Elon Musk
A recently surfaced screenshot reveals Elon Musk asked Mark Zuckerberg if they should fight this Monday at Zuckerberg’s home in Palo Alto. Wikimedia Commons

Elon Musk on Tuesday used his social platform X to argue that 'conventional money will no longer be relevant,' predicting that mass and energy will eventually replace dollars as humanity builds lunar factories and taps solar power in deep space to fuel artificial intelligence.

After Musk responded to a thread about how much solar energy would be needed to meet long‑term AI ambitions. In a post seen on X, user James Stephenson asked whether the Earth's orbit alone could provide enough power for the sort of large‑scale AI systems Musk frequently talks about. The billionaire, who runs both SpaceX and Tesla, used the exchange to sketch a future in which financial value is tied less to cash and more to the raw resources and power underpinning an off‑world industrial economy.

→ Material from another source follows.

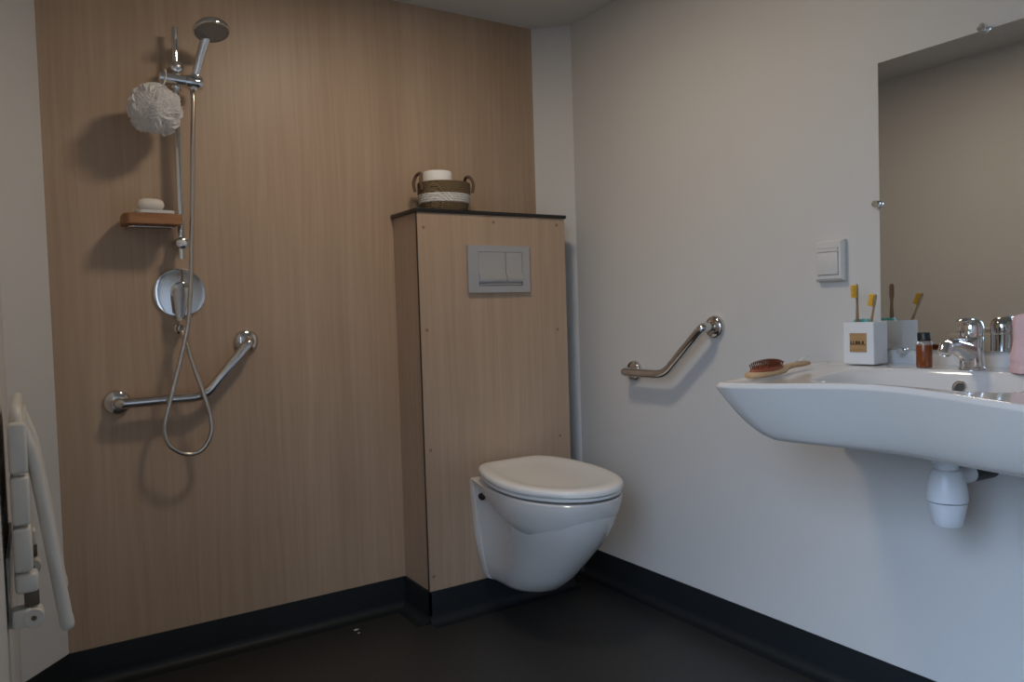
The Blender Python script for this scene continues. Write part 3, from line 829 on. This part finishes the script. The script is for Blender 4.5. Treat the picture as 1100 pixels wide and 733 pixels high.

Elon Musk Links AI Ambitions to Lunar Factories

Musk's comments were prompted by a familiar question in space and tech circles: if AI models keep growing, where will all the energy come from? In reply, Musk wrote that it would require manufacturing solar panels and radiators on the Moon and then launching them into deep space using a 'mass driver' a type of electromagnetic launcher long mooted by physicists but never built at scale.

Lunar factories would turn local materials into hardware, avoiding the huge cost of lifting heavy solar arrays out of Earth's gravity well. Those arrays would sit far from the planet, sipping uninterrupted sunlight and feeding colossal AI computing clusters. It is classic Musk territory: a vast, almost cinematic engineering project presented in a matter‑of‑fact sentence.

It was in this context that he pivoted to money. 'Conventional money will become irrelevant long before that point,' he wrote, before adding: 'Mass & energy will take the place of dollars.' Taken literally, it is a radical claim about how value might be measured in a space‑faring economy, where useful material and reliable power matter far more than fiat currencies or even digital assets.

Musk has floated variations of this argument before, suggesting that advanced societies might operate more like closed resource loops than cash economies. None of that is close to being realised there are no lunar factories and no mass drivers so his prediction should be treated with caution. Nothing in his post amounts to a concrete plan, and no independent evidence has been presented that such a system is technically or politically within reach. For now, it is a vision, not a roadmap.

SpaceX
SpaceX cancelled its 10th Starship test just before launch on 25 August 2025 due to ground system issues.

Elon Musk, SpaceX and a Trillion‑Dollar Fortune

Musk is relaxed about money's relevance in the distant future, his own finances in the present are anything but trivial. SpaceX's much‑watched initial public offering and the stock's subsequent surge have combined to push his estimated fortune to around $1.3 trillion, according to the report. On paper at least, that makes him richer than some of the world's most prominent billionaires combined, including Amazon founder Jeff Bezos.

SpaceX itself has, following its IPO, outgrown tech behemoths such as Microsoft and Amazon on some market capitalisation benchmarks cited in the same coverage. For a company that began as a scrappy challenger to the established aerospace giants, it is a remarkable inversion of the old order, and one that gives Musk an extraordinary degree of economic and political influence.

 Elon Musk
Elon Musk elonmusk_spacex_official/Instagram

Not everyone is comfortable with how feverish the market around Musk's space venture has become. The SpaceX listing has triggered a rush of retail trading, with the stock's retail turnover reportedly topping $7 million in the first ten minutes of Monday's session alone. That kind of frenzy is usually reserved for buzzy tech debuts or heavily hyped turnaround stories, not a rocket company that still lives and dies by complex launch schedules.

The speed and scale of the rally have sparked questions about whether SpaceX is drifting into meme‑stock territory, propelled as much by internet enthusiasm and Musk's celebrity as by traditional fundamentals. Television commentator Jim Cramer is among those sounding uneasy notes, comparing SPCX's trading behaviour to that of meme names that once rocketed and then crashed back to earth. His warning is not evidence of a bubble on its own, but it captures a jittery mood among some analysts who have seen this movie before.

Musk, for his part, has not directly addressed accusations that SpaceX is trading like a meme stock. Nor has he elaborated on how, in practical terms, 'mass and energy' would supplant dollars in a world where his own net worth is still calculated in conventional currency. Until more detail emerges, both the lunar factory vision and the future‑of‑money claim remain unverified projections. Investors and followers alike may find inspiration in his grand arcs, but they will also need to take them with a grain of salt.